Cut in haste, repent at leisure

Dec 17 2008 by Nic Paton Print This Article

As the toll of workers being let go mounts by the day, the emphasis for many firms right now is simply survival, come what may.

But managers also need to be careful in the tough decisions they are making, as new research has suggested that those who wield the axe too enthusiastically in the coming weeks and months could be storing up serious problems for the future.

Research by U.S recruitment firm Kenexa has found those left behind after a round of redundancies are generally more disenchanted and demotivated, and more inclined to view their boss in a negative light.

The Kenexa WorkTrends by the Kenexa Research Institute found employees working in organisations that had experienced layoffs in the past 12 months felt (perhaps unsurprisingly) much less confident about the future of their company.

They were also much more sceptical about their senior managers and leaders.

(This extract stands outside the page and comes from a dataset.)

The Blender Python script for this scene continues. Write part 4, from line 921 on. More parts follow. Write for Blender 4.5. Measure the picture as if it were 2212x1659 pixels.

A little more than a third of the workforce whose companies had laid off workers in the past year felt confident in their senior leaders.

This compared with 45 per cent where there had been no layoffs. Nearly the same gap applied for employees who felt they had a promising future at the company.

The survey also found that, while the U.S and Europe were garnering many of the headlines when it came to redundancies and layoffs, in fact Brazil was getting rid of the most workers, with a tenth of companies polled reducing their headcount. Japan and Russia, on four per cent each, were reducing the least.

Unlike in many previous downturns where it has been blue-collar workers who have borne the brunt of the cuts, this time the largest percentages – 29 per cent and 22 per cent respectively – were coming from clerical and professional workers.

Workers aged between 25 and 34 were also the ones most in the firing line, the survey found.

"After the chaos of downsizing, it is imperative that leaders work hard to re-instil confidence in the viability of the organisation, as well as set up support systems for work stress," said Jack Wiley, executive director at Kenexa Research Institute.

"The aftermath of layoffs is messy, but unwavering leadership can heal their organisation more quickly by equipping employees to do more with less in their attempts to meet and exceed customer needs," he added.

It is clear, too, that even within the current jobs' maelstrom, some managers are becoming concerned that cuts are coming too fast and going too far.

A poll by the UK Chartered Management Institute has suggested more than a third of British managers are now worried about the cost of redundancies, along with the possible employment disputes they might bring.

A further four out of 10 were concerned about the long-term effect of all these cuts and whether they would simply create (equally expensive) labour shortages down the line.

The poll of more than 1,243 managers found a 12 per cent increase in the number of senior executives who were nervous about the year ahead.

Asked specifically about business prospects for their organisations, 26 per cent said they were "pessimistic" about 2009, compared with 14 per cent last year.

Those who were "uncertain" about what next year would bring had risen to 22 per cent, up from 20 per cent last year and 10 per cent in 2007.

More than half were also worried about rising energy costs and the continuing shortage of credit.

Nevertheless, it's not all doom and gloom, as nearly a fifth of the managers polled said they still planned to change jobs next year and five per cent expected to start their own business.

Last month the U.S research body Sirota Survey Intelligence added its voice to warnings to managers not to be too hasty in their cost cutting.

It urged managers not to forget the importance of properly managing the welfare, productivity and engagement of redundancy "survivors".

A poll of 500,000 workers in 2000 and again in 2002 found that, following the cut-backs in the wake of 9/11, employee confidence and attitudes had declined sharply in several key areas.